小倉昌男に宅配サービスを相談
【弘兼】01年には、牛丼チェーン店で値下げ競争がありました。あのときは牛丼の並盛りが280円にまで下がりました。もともと牛丼は高くない。そこまで下げたことで会社にダメージはなかったのですか?
【安部】“やすい”の期待に応えなければなりませんでした。ただ、東証一部に上場した直後で、株主に対する責任もあり利益も落とせない。二律背反の問題を抱えていました。
【弘兼】どう解決したんですか?
【安部】前向きに考えることにしました。我々は無借金経営で増収増益が続いていました。そうなると組織は硬直化して、セクショナリズム、官僚化が起こる。そこで無理難題を解決するために、革新運動をすすめることにしたのです。
【弘兼】具体的には?
【安部】あらゆるコストの見直しです。もちろん、全社で様々な改善を行っていました。ただ、改善の連続で完成度が高くなればなるほど、矛盾も重なるものです。そのとき私が言ったのは、改装ではなく、一回更地にして設計し直そうということでした。たとえば、配送。それまでは車で配達して、入荷作業は店でやっていました。だいたいそれが30分ぐらいかかるんです。少人数で店を運営しているときは、かなりの負担です。そこで店に必要な品目だけをラックに積んで、運転手がそのラックごと収納する形を考えました。
【弘兼】そうなれば店員の労力が減ります。ただ、そんなに簡単にいくのですか?
【安部】店の入り口の段差をなくさなくてはなりませんでした。
【弘兼】店のつくりを変えるのですね。
【安部】さらに、入客数の少ない時間の店員配置の見直しも検討しました。そのために実際の店舗の店員の歩行距離を計測して、なるべく作業の動線を少なくするために店内の配置も替えました。そうしたことで生産性が一気に高まったのです。
【弘兼】今後、日本の人口は減っていきますが、外食産業の未来についてはどうお考えですか?
【安部】外食産業の売り上げが落ちた1つの理由は、コンビニなどで買える惣菜や弁当などの「中食」が発達したことでしょう。そして外食産業は過当競争です。牛丼店でいうと、かつては吉野家しかなかったのに、現在は上場3社(※)で国内約4000店。店舗数はかなり増えました。
【弘兼】牛丼のファンだった団塊の世代も年を取って、食べる頻度も減っている。
【安部】それもチャンスだと考えています。

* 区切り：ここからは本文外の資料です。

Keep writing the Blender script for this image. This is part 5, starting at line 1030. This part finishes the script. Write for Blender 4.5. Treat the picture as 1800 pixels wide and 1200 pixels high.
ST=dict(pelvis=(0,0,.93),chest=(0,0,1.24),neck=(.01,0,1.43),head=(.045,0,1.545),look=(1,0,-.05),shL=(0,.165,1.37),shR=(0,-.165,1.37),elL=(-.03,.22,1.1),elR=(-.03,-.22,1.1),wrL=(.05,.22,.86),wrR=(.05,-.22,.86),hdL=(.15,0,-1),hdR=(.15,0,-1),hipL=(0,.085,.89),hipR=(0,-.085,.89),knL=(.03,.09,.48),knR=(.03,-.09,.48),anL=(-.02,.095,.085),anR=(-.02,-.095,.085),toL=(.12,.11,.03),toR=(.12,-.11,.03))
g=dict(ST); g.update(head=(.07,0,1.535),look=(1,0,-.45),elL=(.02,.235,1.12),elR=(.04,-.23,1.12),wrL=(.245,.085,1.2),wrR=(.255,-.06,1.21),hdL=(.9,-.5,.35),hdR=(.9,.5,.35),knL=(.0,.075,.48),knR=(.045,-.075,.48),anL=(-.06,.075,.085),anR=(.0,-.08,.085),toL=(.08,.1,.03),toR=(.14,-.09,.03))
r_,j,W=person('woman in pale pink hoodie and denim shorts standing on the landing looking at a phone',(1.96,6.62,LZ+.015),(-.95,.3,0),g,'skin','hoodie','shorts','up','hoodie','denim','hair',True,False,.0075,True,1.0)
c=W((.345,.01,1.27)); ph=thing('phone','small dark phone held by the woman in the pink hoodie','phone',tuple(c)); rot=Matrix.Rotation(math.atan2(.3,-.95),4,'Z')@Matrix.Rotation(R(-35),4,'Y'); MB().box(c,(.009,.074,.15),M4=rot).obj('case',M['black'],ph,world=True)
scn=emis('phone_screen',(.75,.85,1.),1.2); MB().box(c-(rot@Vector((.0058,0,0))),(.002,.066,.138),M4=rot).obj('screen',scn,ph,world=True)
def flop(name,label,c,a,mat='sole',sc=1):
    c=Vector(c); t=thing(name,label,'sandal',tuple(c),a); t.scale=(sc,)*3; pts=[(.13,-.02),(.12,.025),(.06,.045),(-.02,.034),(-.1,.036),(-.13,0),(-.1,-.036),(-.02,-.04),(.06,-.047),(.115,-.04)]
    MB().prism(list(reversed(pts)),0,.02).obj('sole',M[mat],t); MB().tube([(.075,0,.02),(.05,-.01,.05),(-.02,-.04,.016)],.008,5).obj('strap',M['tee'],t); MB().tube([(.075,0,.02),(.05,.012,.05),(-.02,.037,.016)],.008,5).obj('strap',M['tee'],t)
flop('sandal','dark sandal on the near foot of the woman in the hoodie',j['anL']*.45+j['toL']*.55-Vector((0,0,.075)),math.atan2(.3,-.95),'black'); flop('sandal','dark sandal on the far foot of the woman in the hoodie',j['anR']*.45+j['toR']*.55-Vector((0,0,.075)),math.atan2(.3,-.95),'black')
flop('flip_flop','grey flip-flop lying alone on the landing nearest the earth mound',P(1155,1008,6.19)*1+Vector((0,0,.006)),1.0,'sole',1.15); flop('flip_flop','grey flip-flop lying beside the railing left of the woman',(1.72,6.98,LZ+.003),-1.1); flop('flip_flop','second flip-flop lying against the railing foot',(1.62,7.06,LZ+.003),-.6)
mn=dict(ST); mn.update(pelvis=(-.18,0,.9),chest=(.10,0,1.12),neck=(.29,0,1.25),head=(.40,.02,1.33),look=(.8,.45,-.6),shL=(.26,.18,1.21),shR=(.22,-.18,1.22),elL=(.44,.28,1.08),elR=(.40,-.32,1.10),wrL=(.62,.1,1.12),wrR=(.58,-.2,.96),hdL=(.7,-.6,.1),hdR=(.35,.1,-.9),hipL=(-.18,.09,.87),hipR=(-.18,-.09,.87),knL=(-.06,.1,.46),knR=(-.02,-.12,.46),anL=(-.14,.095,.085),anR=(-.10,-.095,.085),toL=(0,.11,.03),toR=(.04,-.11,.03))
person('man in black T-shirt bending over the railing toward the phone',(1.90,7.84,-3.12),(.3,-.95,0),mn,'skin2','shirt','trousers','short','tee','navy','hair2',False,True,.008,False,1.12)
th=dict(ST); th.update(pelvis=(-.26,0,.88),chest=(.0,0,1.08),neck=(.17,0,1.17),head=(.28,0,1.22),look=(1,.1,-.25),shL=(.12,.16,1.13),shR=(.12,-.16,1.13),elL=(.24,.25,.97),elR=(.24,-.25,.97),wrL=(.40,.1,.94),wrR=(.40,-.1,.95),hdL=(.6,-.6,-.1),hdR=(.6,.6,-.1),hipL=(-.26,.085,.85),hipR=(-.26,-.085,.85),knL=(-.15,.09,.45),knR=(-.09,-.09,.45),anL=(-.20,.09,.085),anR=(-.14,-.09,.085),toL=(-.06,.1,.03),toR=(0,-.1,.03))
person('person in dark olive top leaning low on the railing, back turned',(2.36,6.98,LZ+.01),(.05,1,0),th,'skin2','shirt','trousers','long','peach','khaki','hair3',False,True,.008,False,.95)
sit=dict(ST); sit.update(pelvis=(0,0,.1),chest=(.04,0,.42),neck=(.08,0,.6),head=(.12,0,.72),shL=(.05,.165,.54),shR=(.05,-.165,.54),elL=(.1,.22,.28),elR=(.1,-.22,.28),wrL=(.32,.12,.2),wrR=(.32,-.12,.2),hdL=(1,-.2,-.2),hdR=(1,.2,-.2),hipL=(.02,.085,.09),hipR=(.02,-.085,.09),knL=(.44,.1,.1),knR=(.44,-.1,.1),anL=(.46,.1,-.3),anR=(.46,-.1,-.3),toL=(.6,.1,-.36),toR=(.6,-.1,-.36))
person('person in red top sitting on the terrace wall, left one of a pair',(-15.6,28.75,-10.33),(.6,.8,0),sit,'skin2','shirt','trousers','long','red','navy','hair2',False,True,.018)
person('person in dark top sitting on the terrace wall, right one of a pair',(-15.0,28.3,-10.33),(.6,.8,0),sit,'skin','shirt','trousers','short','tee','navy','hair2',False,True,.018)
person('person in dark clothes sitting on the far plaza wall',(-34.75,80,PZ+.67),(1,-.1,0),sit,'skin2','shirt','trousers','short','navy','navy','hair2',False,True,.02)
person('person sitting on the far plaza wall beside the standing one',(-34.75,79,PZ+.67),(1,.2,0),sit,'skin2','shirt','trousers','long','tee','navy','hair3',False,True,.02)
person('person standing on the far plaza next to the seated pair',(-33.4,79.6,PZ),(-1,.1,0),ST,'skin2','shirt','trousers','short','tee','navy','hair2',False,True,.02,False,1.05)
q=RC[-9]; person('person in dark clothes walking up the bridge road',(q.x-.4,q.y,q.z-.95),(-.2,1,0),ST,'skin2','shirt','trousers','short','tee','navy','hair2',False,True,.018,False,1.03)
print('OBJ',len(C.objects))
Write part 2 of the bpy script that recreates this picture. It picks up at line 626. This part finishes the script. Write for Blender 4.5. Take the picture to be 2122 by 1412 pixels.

25年前、私が社長になった頃、今後パーソナルユース、つまり宅配が増えるだろうと思い、ヤマト運輸の故・小倉昌男さん(当時、代表取締役相談役)のところに相談に行ったことがありました。いずれシルバー層が「マス」になれば、パーソナルユースと健康志向が強まると考えたのです。結果としてはそのときは実現しなかった。今はドローンなどの新しい技術も出てきているので、山間部に住む高齢者にも牛丼を届けることができるかもしれません。これからは大変かもしれませんが、同時に面白いことができる時代だと思っています。